Collect every line that includes the string "scene".

━━━ Task material ━━━

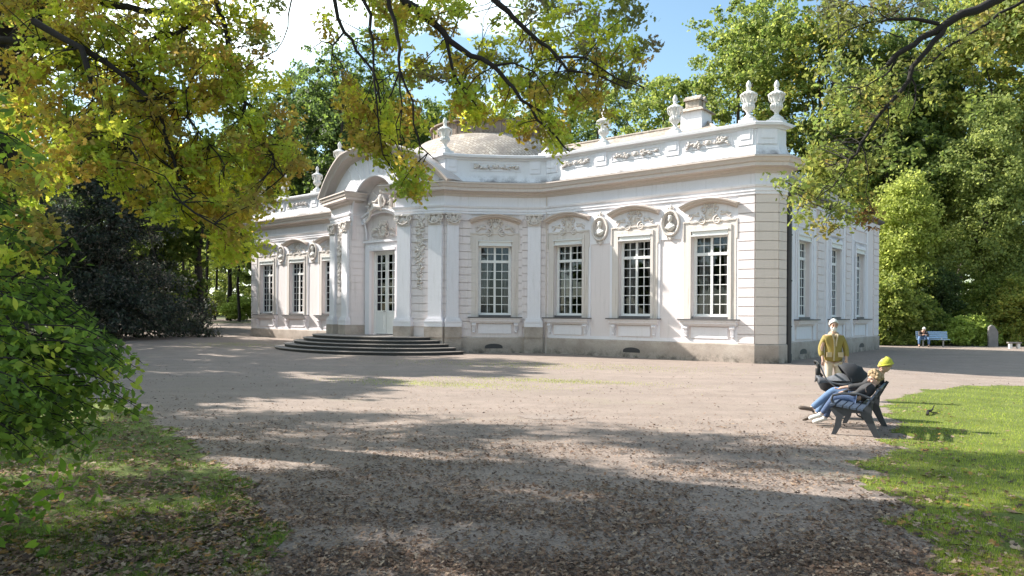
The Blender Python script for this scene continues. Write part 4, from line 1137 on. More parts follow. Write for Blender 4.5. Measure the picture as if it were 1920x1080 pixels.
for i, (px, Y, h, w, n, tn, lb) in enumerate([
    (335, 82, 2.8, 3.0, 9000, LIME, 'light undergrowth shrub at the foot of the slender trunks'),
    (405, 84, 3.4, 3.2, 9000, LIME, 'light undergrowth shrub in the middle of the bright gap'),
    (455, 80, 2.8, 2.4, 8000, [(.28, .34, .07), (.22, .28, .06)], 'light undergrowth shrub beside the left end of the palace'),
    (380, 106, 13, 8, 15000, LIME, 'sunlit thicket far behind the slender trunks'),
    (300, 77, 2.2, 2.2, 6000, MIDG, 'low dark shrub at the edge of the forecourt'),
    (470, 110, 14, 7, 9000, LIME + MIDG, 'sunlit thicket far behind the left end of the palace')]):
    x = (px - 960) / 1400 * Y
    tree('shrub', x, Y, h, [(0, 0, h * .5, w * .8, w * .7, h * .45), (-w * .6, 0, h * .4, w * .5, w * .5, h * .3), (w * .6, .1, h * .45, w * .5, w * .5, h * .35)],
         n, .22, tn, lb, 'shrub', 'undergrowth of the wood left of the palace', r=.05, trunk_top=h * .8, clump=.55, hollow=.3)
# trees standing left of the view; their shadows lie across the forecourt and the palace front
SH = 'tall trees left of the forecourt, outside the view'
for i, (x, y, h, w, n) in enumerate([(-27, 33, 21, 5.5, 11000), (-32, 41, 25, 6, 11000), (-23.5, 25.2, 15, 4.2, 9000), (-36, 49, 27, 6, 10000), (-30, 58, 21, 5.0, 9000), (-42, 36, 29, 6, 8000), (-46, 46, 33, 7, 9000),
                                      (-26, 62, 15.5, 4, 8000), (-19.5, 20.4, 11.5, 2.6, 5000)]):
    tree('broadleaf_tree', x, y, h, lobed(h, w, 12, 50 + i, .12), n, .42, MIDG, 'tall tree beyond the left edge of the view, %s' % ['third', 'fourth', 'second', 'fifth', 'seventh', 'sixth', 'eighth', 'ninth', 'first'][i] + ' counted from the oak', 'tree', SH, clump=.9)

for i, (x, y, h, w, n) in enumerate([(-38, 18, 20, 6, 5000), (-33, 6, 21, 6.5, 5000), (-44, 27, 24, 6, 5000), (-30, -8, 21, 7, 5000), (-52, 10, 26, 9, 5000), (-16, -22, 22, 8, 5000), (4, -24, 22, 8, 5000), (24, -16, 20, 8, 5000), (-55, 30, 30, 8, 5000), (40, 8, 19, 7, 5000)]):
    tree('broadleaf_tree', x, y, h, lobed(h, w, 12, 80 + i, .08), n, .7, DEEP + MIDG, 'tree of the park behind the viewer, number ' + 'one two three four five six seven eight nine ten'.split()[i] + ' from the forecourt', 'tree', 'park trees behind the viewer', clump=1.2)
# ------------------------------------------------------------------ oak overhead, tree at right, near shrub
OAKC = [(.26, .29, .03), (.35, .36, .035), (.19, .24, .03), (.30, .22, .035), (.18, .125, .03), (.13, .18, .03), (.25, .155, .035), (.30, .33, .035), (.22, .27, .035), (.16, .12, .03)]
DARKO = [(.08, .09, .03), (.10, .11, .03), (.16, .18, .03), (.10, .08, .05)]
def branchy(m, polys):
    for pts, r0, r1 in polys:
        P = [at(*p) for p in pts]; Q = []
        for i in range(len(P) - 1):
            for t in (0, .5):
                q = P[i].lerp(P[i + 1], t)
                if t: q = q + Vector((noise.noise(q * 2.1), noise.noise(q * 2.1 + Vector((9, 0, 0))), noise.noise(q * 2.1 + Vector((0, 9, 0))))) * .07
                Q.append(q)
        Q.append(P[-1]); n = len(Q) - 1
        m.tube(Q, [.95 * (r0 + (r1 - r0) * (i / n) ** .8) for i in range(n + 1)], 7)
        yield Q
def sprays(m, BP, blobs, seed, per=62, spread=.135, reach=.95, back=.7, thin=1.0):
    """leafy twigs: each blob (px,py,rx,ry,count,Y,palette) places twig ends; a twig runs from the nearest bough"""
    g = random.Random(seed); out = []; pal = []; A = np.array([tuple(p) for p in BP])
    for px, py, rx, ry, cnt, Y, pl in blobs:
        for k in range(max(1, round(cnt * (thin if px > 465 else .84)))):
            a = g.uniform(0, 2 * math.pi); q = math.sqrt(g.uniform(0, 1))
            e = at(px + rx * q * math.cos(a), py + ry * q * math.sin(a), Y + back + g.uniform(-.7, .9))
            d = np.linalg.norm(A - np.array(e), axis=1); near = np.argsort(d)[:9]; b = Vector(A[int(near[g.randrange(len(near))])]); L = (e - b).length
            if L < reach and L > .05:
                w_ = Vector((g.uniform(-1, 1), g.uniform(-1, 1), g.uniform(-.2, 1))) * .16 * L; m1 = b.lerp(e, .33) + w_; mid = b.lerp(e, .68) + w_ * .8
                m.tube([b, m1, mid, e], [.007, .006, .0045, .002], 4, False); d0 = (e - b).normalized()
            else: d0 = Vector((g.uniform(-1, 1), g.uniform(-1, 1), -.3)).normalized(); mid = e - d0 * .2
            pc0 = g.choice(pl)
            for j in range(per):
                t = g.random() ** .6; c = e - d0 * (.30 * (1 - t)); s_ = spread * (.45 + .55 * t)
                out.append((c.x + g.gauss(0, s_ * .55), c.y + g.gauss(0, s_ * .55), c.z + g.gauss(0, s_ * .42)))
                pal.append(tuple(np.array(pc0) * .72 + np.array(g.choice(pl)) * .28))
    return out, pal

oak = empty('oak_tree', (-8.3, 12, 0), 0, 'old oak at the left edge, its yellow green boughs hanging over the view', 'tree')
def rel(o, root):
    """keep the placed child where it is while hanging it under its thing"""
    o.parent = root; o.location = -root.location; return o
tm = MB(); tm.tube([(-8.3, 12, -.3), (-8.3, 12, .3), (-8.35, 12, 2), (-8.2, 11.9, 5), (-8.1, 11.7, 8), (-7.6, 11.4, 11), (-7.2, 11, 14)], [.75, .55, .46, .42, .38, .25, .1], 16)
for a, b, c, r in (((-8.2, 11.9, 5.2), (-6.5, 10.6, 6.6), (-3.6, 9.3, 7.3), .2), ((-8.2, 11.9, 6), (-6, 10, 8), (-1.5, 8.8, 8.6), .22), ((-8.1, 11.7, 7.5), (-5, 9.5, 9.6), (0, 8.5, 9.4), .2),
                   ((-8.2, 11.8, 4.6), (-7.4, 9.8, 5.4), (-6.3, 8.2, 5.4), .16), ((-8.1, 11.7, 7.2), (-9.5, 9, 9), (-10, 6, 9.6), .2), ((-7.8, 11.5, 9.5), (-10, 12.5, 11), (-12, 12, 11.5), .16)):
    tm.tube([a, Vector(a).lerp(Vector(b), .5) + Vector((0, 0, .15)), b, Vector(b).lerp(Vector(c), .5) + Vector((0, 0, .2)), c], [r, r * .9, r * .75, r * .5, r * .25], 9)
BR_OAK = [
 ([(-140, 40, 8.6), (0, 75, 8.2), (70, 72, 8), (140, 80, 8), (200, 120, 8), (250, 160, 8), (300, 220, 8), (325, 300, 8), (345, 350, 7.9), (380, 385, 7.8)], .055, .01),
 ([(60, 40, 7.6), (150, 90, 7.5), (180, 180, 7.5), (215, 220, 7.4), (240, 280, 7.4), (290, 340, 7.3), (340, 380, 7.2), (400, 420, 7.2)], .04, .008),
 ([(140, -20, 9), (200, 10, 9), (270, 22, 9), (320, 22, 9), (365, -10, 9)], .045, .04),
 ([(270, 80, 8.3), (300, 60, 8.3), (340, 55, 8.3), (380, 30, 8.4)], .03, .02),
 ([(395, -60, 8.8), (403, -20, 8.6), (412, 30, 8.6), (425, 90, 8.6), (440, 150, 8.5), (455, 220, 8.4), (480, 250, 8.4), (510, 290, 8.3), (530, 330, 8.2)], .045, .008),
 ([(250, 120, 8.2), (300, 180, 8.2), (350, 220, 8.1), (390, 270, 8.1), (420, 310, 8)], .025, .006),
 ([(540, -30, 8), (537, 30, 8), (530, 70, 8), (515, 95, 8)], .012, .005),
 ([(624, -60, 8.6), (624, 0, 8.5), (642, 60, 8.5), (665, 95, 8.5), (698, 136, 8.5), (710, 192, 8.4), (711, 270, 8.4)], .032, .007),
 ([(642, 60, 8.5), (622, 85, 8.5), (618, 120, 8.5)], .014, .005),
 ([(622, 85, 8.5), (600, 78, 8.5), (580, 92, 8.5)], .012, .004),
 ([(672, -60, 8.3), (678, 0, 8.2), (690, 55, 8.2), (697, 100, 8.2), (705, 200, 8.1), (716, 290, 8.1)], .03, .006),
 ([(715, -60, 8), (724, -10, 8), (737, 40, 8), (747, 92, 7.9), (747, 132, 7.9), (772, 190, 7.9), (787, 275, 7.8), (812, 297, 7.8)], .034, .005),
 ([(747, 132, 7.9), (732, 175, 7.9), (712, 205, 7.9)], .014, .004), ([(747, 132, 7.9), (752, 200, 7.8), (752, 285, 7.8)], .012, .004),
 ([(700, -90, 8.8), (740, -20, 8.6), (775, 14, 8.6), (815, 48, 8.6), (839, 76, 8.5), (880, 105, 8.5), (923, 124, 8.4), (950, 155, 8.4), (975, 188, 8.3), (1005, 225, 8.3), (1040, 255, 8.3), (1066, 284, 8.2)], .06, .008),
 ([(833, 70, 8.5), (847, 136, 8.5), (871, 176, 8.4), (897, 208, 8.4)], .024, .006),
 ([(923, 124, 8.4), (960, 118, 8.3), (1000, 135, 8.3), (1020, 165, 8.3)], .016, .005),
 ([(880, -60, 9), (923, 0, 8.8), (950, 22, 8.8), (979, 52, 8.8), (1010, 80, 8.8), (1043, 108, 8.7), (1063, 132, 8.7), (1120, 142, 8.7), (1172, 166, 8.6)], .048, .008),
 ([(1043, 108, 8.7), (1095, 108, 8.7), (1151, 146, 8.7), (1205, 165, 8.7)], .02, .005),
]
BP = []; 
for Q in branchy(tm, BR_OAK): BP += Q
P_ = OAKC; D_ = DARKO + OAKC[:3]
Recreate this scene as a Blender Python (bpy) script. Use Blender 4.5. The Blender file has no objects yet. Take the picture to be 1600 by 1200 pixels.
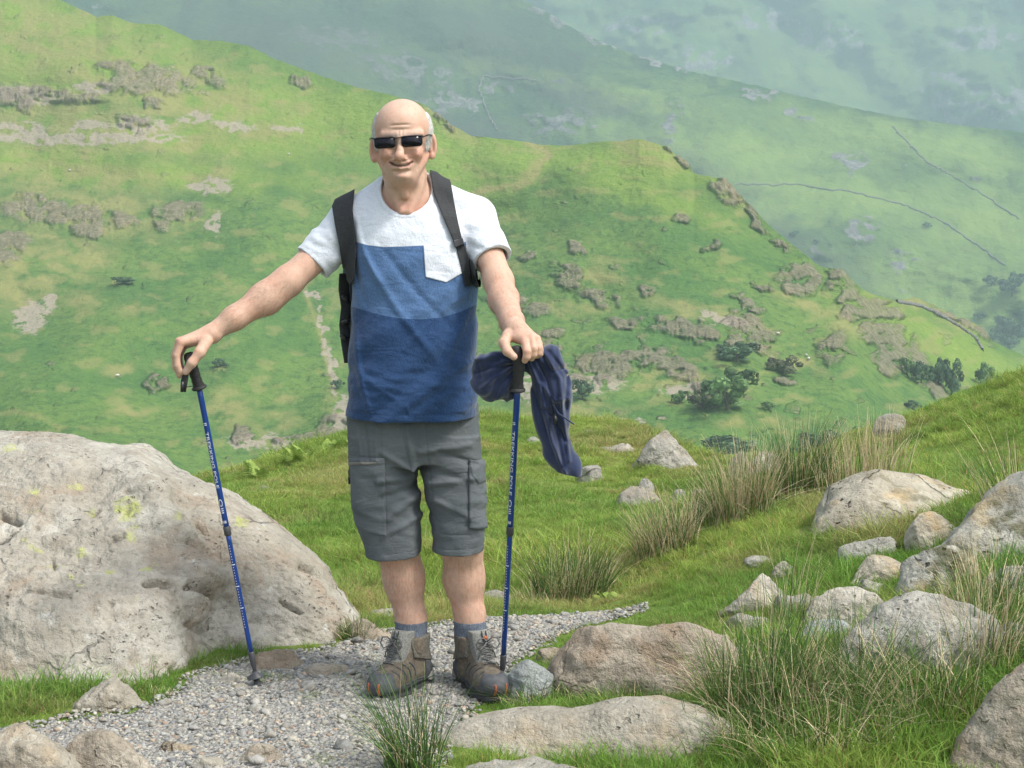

━━━

Task answer:
The Blender Python script for this scene continues. Write part 4, from line 1137 on. More parts follow. Write for Blender 4.5. Measure the picture as if it were 1920x1080 pixels.
Recreate this scene as a Blender Python (bpy) script. Use Blender 4.5. The Blender file has no objects yet. Take the picture to be 1600 by 1200 pixels.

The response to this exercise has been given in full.